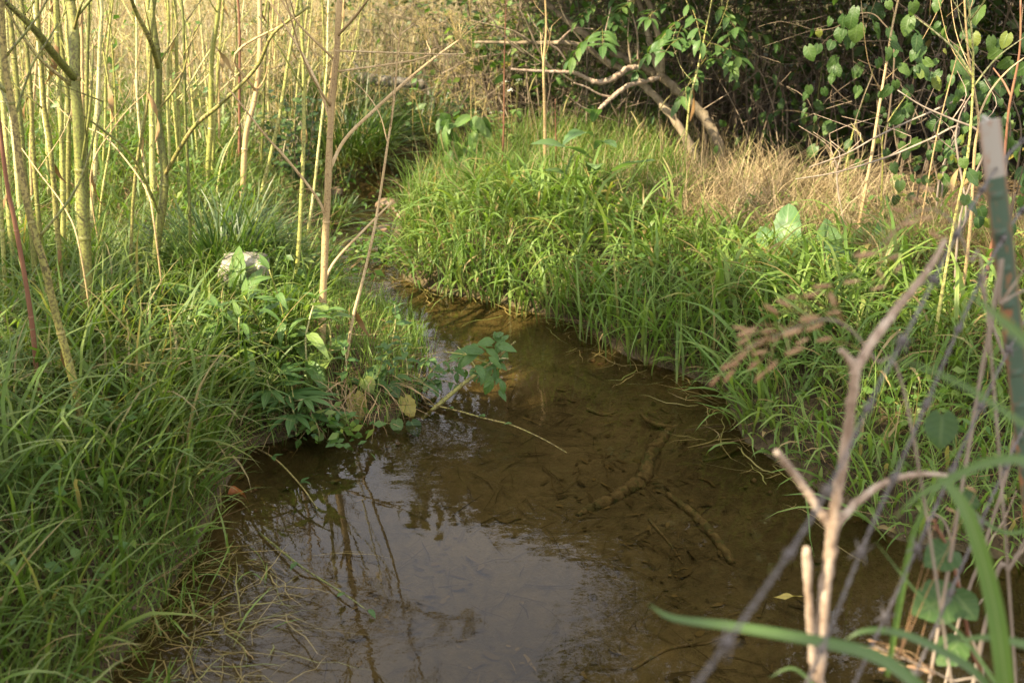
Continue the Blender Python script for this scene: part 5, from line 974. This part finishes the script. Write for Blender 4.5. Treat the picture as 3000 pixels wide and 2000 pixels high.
q = np.concatenate(q); stuff(mass_obj('watercress', q, U(len(q), .02, .05), rng.random(len(q)), M['cress']), 'low round-leaved cress growing in and beside the far riffle', 'cress')
# small broad-leaved ground plants among the right bank grass
P, d = scatter(5200, 0.5, 3.0, 2.6, 5.4, lambda x, y, d: (d > .1) & ~is_left(x, y) & (nz2(x, y, 2.4, 2) > 0.05)); P[:, 2] += U(len(P), .02, .16)
stuff(mass_obj('ground_cover', P, U(len(P), .02, .055), rng.random(len(P)), M['cress']), 'small broad leaves mixed through the grass by the post', 'ground cover')
P, d = scatter(5200, -3.2, -0.5, 2.2, 6.5, lambda x, y, d: (d > .03) & is_left(x, y) & (nz2(x, y, 2.0, 5) > 0.1)); P[:, 2] += U(len(P), .03, .20)
stuff(mass_obj('ground_cover', P, U(len(P), .02, .055), rng.random(len(P)), M['cress']), 'small broad leaves mixed through the grass of the stalk bank', 'ground cover')
def fox_mesh():
    r = random.Random(3); mb = MB(); ax = smooth([(0, 0, 0), (.004, .02, .03), (.016, .04, .052)], 8)
    mb.tube(ax, [.0018, .0028, .001], 5, .3)
    for i in range(130):
        c0 = ax[r.randrange(1, len(ax))]; v = np.array((r.gauss(0, 1), r.gauss(.5, 1), r.gauss(.6, 1))); v = v / np.linalg.norm(v) * r.uniform(.006, .013)
        mb.add([c0, c0 + v * .3 + (0.0006, 0, 0), c0 + v], (), [(0, 1, 2)], r.random())
    return mb.mesh('seed_head', M['fox'])
FOX = fox_mesh(); M['culm'] = M['dry']
for i, (px, py, bx, by, Y) in enumerate([(1975, 448, 1990, 640, 5.4), (2035, 470, 2090, 640, 5.3), (2010, 462, 2010, 650, 5.5), (1970, 520, 1950, 660, 5.2), (1855, 400, 1860, 560, 5.8), (1875, 380, 1850, 600, 5.9), (1300, 440, 1420, 560, 5.6), (1340, 470, 1460, 590, 5.5), (1310, 525, 1430, 610, 5.3), (1930, 330, 1940, 560, 5.9), (2160, 470, 2200, 650, 5.2), (2290, 600, 2380, 700, 4.9), (2430, 485, 2455, 680, 4.9), (2530, 420, 2500, 640, 5.0), (1650, 330, 1700, 560, 5.9), (1550, 270, 1600, 520, 6.1)]):
    tip = at_y(px, py, Y); bs = at_y(bx, by, Y); bs.z = hz(bs.x, Y)
    side = 'left' if px < 1750 else 'right'; k_ = ORD[i]
    lab = ['bristly foxtail above the straw, topmost of the trio by the shrub foot', 'foxtail bending right over the straw patch', 'foxtail in the middle of the trio by the shrub foot', 'low foxtail at the front of the straw patch', 'foxtail just left of the shrub trunk foot', 'upright foxtail behind the one by the trunk foot', 'foxtail leaning out over the riffle, highest of three', 'foxtail leaning over the riffle, middle of three', 'foxtail leaning over the riffle, lowest of three', 'foxtail in front of the dark trunks', 'foxtail at the back of the straw beside the thicket', 'foxtail bent over the dock with the lit leaf', 'foxtail on a tall straw culm before the thicket', 'foxtail beside the tan leaning stalk', 'pale foxtail under the lower bent branch', 'foxtail above the white-flowered weed'][i]
    rt = thing('foxtail', lab, 'grass stem', bs, 'foxtail seed heads'); e = tip - bs; s_ = smooth([(0, 0, -.02), tuple(e * .55 + Vector((0, 0, .05))), tuple(e)], 6); mb = MB(); mb.tube(s_, [.0018, .001], 4, .5); obj('culm', mb.mesh('culm', M['dry']), rt)
    dv = Vector(s_[-1] - s_[-3]); o_ = put('seed_head', FOX, rt, e, (0, 1, 0)); o_.matrix_basis = Matrix.Translation(e) @ (dv.to_track_quat('Z', 'Y').to_matrix() @ Matrix.Diagonal((1.5, 1.5, 1.6))).to_4x4()

# ------------------------------------------------------------------ block, log, rocks, sunken branches
def lump(name, parent, loc, dims, mat, seed, box=.5, rot=(0, 0, 0), sub=4):
    import bmesh
    bm = bmesh.new(); bmesh.ops.create_icosphere(bm, subdivisions=sub, radius=1); r = random.Random(seed); ph = [r.uniform(0, 6) for _ in range(4)]
    for v in bm.verts:
        c_ = v.co.copy(); m_ = max(abs(c_.x), abs(c_.y), abs(c_.z)); c_ = c_.lerp(c_ / m_, box)
        f_ = 1 + .06 * math.sin(c_.x * 4 + ph[0]) * math.sin(c_.y * 3.7 + ph[1]) + .05 * math.sin(c_.z * 6 + ph[2] + c_.x * 3) + .02 * math.sin(c_.x * 17 + c_.y * 13 + ph[3])
        v.co = Vector((c_.x * dims[0], c_.y * dims[1], c_.z * dims[2])) * f_
    for f_ in bm.faces: f_.smooth = True
    me = bpy.data.meshes.new(name); bm.to_mesh(me); bm.free(); me.materials.append(M[mat]); o_ = obj(name, me, parent, loc); o_.rotation_euler = rot; return o_
g = ground_at(712, 880); o_ = lump('pale_block', None, g + Vector((0, .06, .072)), (.094, .08, .088), 'stone', 4, .74, (.05, .04, .15)); tag(o_, 'pale weathered block half hidden by weeds in front of the sedge tussock', 'block')
lg = [at_y(980, 215, 8.2), at_y(1060, 228, 8.15), at_y(1140, 240, 8.1), at_y(1245, 246, 8.1)]
g = Vector((lg[2].x, lg[2].y, hz(lg[2].x, lg[2].y))); rt = thing('fallen_log', 'grey lichen-crusted fallen limb lying across the stream beyond the sedge', 'log', g); limb(rt, 'log_body', rel(lg, g), [.032, .036, .04, .03], 'log', 10, 6)
limb(rt, 'broken_branch', rel([lg[1], lg[1] + Vector((-.05, .02, .1)), lg[1] + Vector((-.16, .05, .18))], g), [.014, .006], 'log', 6, 4)
limb(rt, 'broken_branch', rel([lg[3], lg[3] + Vector((.06, -.02, -.15)), lg[3] + Vector((.08, -.02, -.45))], g), [.016, .012], 'log', 6, 4)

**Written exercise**
Transcribe each line above verbatim, with the pictures left out.

**Solution**
Continue the Blender Python script for this scene: part 5, from line 974. This part finishes the script. Write for Blender 4.5. Treat the picture as 3000 pixels wide and 2000 pixels high.
q = np.concatenate(q); stuff(mass_obj('watercress', q, U(len(q), .02, .05), rng.random(len(q)), M['cress']), 'low round-leaved cress growing in and beside the far riffle', 'cress')
# small broad-leaved ground plants among the right bank grass
P, d = scatter(5200, 0.5, 3.0, 2.6, 5.4, lambda x, y, d: (d > .1) & ~is_left(x, y) & (nz2(x, y, 2.4, 2) > 0.05)); P[:, 2] += U(len(P), .02, .16)
stuff(mass_obj('ground_cover', P, U(len(P), .02, .055), rng.random(len(P)), M['cress']), 'small broad leaves mixed through the grass by the post', 'ground cover')
P, d = scatter(5200, -3.2, -0.5, 2.2, 6.5, lambda x, y, d: (d > .03) & is_left(x, y) & (nz2(x, y, 2.0, 5) > 0.1)); P[:, 2] += U(len(P), .03, .20)
stuff(mass_obj('ground_cover', P, U(len(P), .02, .055), rng.random(len(P)), M['cress']), 'small broad leaves mixed through the grass of the stalk bank', 'ground cover')
def fox_mesh():
    r = random.Random(3); mb = MB(); ax = smooth([(0, 0, 0), (.004, .02, .03), (.016, .04, .052)], 8)
    mb.tube(ax, [.0018, .0028, .001], 5, .3)
    for i in range(130):
        c0 = ax[r.randrange(1, len(ax))]; v = np.array((r.gauss(0, 1), r.gauss(.5, 1), r.gauss(.6, 1))); v = v / np.linalg.norm(v) * r.uniform(.006, .013)
        mb.add([c0, c0 + v * .3 + (0.0006, 0, 0), c0 + v], (), [(0, 1, 2)], r.random())
    return mb.mesh('seed_head', M['fox'])
FOX = fox_mesh(); M['culm'] = M['dry']
for i, (px, py, bx, by, Y) in enumerate([(1975, 448, 1990, 640, 5.4), (2035, 470, 2090, 640, 5.3), (2010, 462, 2010, 650, 5.5), (1970, 520, 1950, 660, 5.2), (1855, 400, 1860, 560, 5.8), (1875, 380, 1850, 600, 5.9), (1300, 440, 1420, 560, 5.6), (1340, 470, 1460, 590, 5.5), (1310, 525, 1430, 610, 5.3), (1930, 330, 1940, 560, 5.9), (2160, 470, 2200, 650, 5.2), (2290, 600, 2380, 700, 4.9), (2430, 485, 2455, 680, 4.9), (2530, 420, 2500, 640, 5.0), (1650, 330, 1700, 560, 5.9), (1550, 270, 1600, 520, 6.1)]):
    tip = at_y(px, py, Y); bs = at_y(bx, by, Y); bs.z = hz(bs.x, Y)
    side = 'left' if px < 1750 else 'right'; k_ = ORD[i]
    lab = ['bristly foxtail above the straw, topmost of the trio by the shrub foot', 'foxtail bending right over the straw patch', 'foxtail in the middle of the trio by the shrub foot', 'low foxtail at the front of the straw patch', 'foxtail just left of the shrub trunk foot', 'upright foxtail behind the one by the trunk foot', 'foxtail leaning out over the riffle, highest of three', 'foxtail leaning over the riffle, middle of three', 'foxtail leaning over the riffle, lowest of three', 'foxtail in front of the dark trunks', 'foxtail at the back of the straw beside the thicket', 'foxtail bent over the dock with the lit leaf', 'foxtail on a tall straw culm before the thicket', 'foxtail beside the tan leaning stalk', 'pale foxtail under the lower bent branch', 'foxtail above the white-flowered weed'][i]
    rt = thing('foxtail', lab, 'grass stem', bs, 'foxtail seed heads'); e = tip - bs; s_ = smooth([(0, 0, -.02), tuple(e * .55 + Vector((0, 0, .05))), tuple(e)], 6); mb = MB(); mb.tube(s_, [.0018, .001], 4, .5); obj('culm', mb.mesh('culm', M['dry']), rt)
    dv = Vector(s_[-1] - s_[-3]); o_ = put('seed_head', FOX, rt, e, (0, 1, 0)); o_.matrix_basis = Matrix.Translation(e) @ (dv.to_track_quat('Z', 'Y').to_matrix() @ Matrix.Diagonal((1.5, 1.5, 1.6))).to_4x4()

# ------------------------------------------------------------------ block, log, rocks, sunken branches
def lump(name, parent, loc, dims, mat, seed, box=.5, rot=(0, 0, 0), sub=4):
    import bmesh
    bm = bmesh.new(); bmesh.ops.create_icosphere(bm, subdivisions=sub, radius=1); r = random.Random(seed); ph = [r.uniform(0, 6) for _ in range(4)]
    for v in bm.verts:
        c_ = v.co.copy(); m_ = max(abs(c_.x), abs(c_.y), abs(c_.z)); c_ = c_.lerp(c_ / m_, box)
        f_ = 1 + .06 * math.sin(c_.x * 4 + ph[0]) * math.sin(c_.y * 3.7 + ph[1]) + .05 * math.sin(c_.z * 6 + ph[2] + c_.x * 3) + .02 * math.sin(c_.x * 17 + c_.y * 13 + ph[3])
        v.co = Vector((c_.x * dims[0], c_.y * dims[1], c_.z * dims[2])) * f_
    for f_ in bm.faces: f_.smooth = True
    me = bpy.data.meshes.new(name); bm.to_mesh(me); bm.free(); me.materials.append(M[mat]); o_ = obj(name, me, parent, loc); o_.rotation_euler = rot; return o_
g = ground_at(712, 880); o_ = lump('pale_block', None, g + Vector((0, .06, .072)), (.094, .08, .088), 'stone', 4, .74, (.05, .04, .15)); tag(o_, 'pale weathered block half hidden by weeds in front of the sedge tussock', 'block')
lg = [at_y(980, 215, 8.2), at_y(1060, 228, 8.15), at_y(1140, 240, 8.1), at_y(1245, 246, 8.1)]
g = Vector((lg[2].x, lg[2].y, hz(lg[2].x, lg[2].y))); rt = thing('fallen_log', 'grey lichen-crusted fallen limb lying across the stream beyond the sedge', 'log', g); limb(rt, 'log_body', rel(lg, g), [.032, .036, .04, .03], 'log', 10, 6)
limb(rt, 'broken_branch', rel([lg[1], lg[1] + Vector((-.05, .02, .1)), lg[1] + Vector((-.16, .05, .18))], g), [.014, .006], 'log', 6, 4)
limb(rt, 'broken_branch', rel([lg[3], lg[3] + Vector((.06, -.02, -.15)), lg[3] + Vector((.08, -.02, -.45))], g), [.016, .012], 'log', 6, 4)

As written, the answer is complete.